EXERCISE DETAILS: Repeat the records exactly. Every line must match.

STORED DATA:
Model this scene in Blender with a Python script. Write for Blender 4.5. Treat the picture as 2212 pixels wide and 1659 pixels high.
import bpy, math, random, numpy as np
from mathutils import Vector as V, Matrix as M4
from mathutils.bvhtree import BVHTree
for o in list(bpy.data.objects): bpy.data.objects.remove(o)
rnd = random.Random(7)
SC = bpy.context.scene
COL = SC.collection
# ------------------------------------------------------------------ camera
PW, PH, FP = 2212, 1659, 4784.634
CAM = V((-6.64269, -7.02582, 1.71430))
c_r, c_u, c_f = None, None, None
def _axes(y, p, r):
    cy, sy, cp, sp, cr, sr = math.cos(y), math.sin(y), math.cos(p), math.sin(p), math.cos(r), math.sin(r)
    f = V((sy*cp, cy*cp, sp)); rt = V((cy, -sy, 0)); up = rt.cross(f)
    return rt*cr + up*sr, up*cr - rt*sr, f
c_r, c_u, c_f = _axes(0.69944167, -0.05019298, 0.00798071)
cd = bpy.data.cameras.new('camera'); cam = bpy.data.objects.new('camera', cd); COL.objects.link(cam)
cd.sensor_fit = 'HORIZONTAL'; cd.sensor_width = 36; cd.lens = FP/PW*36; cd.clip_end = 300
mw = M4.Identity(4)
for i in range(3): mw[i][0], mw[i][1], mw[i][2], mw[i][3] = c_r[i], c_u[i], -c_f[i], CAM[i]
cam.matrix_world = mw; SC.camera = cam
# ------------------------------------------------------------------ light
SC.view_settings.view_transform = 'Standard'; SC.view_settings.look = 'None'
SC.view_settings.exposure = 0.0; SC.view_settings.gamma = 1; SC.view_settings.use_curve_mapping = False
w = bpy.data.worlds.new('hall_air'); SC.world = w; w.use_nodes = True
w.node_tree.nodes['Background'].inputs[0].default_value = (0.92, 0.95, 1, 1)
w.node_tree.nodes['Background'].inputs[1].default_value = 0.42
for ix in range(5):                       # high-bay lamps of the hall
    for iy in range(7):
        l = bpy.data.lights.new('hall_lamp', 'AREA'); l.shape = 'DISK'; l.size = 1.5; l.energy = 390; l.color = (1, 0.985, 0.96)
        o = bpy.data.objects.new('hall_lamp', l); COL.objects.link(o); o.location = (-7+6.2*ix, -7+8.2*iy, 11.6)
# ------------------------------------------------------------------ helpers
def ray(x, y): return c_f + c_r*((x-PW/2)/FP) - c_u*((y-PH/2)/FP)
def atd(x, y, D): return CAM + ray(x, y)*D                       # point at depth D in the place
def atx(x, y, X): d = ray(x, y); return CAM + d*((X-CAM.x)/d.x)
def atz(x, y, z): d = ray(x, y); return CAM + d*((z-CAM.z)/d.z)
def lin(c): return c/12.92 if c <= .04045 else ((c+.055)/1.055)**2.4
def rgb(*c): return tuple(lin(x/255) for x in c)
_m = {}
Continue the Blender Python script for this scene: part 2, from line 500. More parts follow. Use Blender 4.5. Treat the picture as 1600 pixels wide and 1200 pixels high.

SOLUTION TO THIS TASK:
Model this scene in Blender with a Python script. Write for Blender 4.5. Treat the picture as 2212 pixels wide and 1659 pixels high.
import bpy, math, random, numpy as np
from mathutils import Vector as V, Matrix as M4
from mathutils.bvhtree import BVHTree
for o in list(bpy.data.objects): bpy.data.objects.remove(o)
rnd = random.Random(7)
SC = bpy.context.scene
COL = SC.collection
# ------------------------------------------------------------------ camera
PW, PH, FP = 2212, 1659, 4784.634
CAM = V((-6.64269, -7.02582, 1.71430))
c_r, c_u, c_f = None, None, None
def _axes(y, p, r):
    cy, sy, cp, sp, cr, sr = math.cos(y), math.sin(y), math.cos(p), math.sin(p), math.cos(r), math.sin(r)
    f = V((sy*cp, cy*cp, sp)); rt = V((cy, -sy, 0)); up = rt.cross(f)
    return rt*cr + up*sr, up*cr - rt*sr, f
c_r, c_u, c_f = _axes(0.69944167, -0.05019298, 0.00798071)
cd = bpy.data.cameras.new('camera'); cam = bpy.data.objects.new('camera', cd); COL.objects.link(cam)
cd.sensor_fit = 'HORIZONTAL'; cd.sensor_width = 36; cd.lens = FP/PW*36; cd.clip_end = 300
mw = M4.Identity(4)
for i in range(3): mw[i][0], mw[i][1], mw[i][2], mw[i][3] = c_r[i], c_u[i], -c_f[i], CAM[i]
cam.matrix_world = mw; SC.camera = cam
# ------------------------------------------------------------------ light
SC.view_settings.view_transform = 'Standard'; SC.view_settings.look = 'None'
SC.view_settings.exposure = 0.0; SC.view_settings.gamma = 1; SC.view_settings.use_curve_mapping = False
w = bpy.data.worlds.new('hall_air'); SC.world = w; w.use_nodes = True
w.node_tree.nodes['Background'].inputs[0].default_value = (0.92, 0.95, 1, 1)
w.node_tree.nodes['Background'].inputs[1].default_value = 0.42
for ix in range(5):                       # high-bay lamps of the hall
    for iy in range(7):
        l = bpy.data.lights.new('hall_lamp', 'AREA'); l.shape = 'DISK'; l.size = 1.5; l.energy = 390; l.color = (1, 0.985, 0.96)
        o = bpy.data.objects.new('hall_lamp', l); COL.objects.link(o); o.location = (-7+6.2*ix, -7+8.2*iy, 11.6)
# ------------------------------------------------------------------ helpers
def ray(x, y): return c_f + c_r*((x-PW/2)/FP) - c_u*((y-PH/2)/FP)
def atd(x, y, D): return CAM + ray(x, y)*D                       # point at depth D in the place
def atx(x, y, X): d = ray(x, y); return CAM + d*((X-CAM.x)/d.x)
def atz(x, y, z): d = ray(x, y); return CAM + d*((z-CAM.z)/d.z)
def lin(c): return c/12.92 if c <= .04045 else ((c+.055)/1.055)**2.4
def rgb(*c): return tuple(lin(x/255) for x in c)
_m = {}
Continue the Blender Python script for this scene: part 2, from line 500. More parts follow. Use Blender 4.5. Treat the picture as 1600 pixels wide and 1200 pixels high.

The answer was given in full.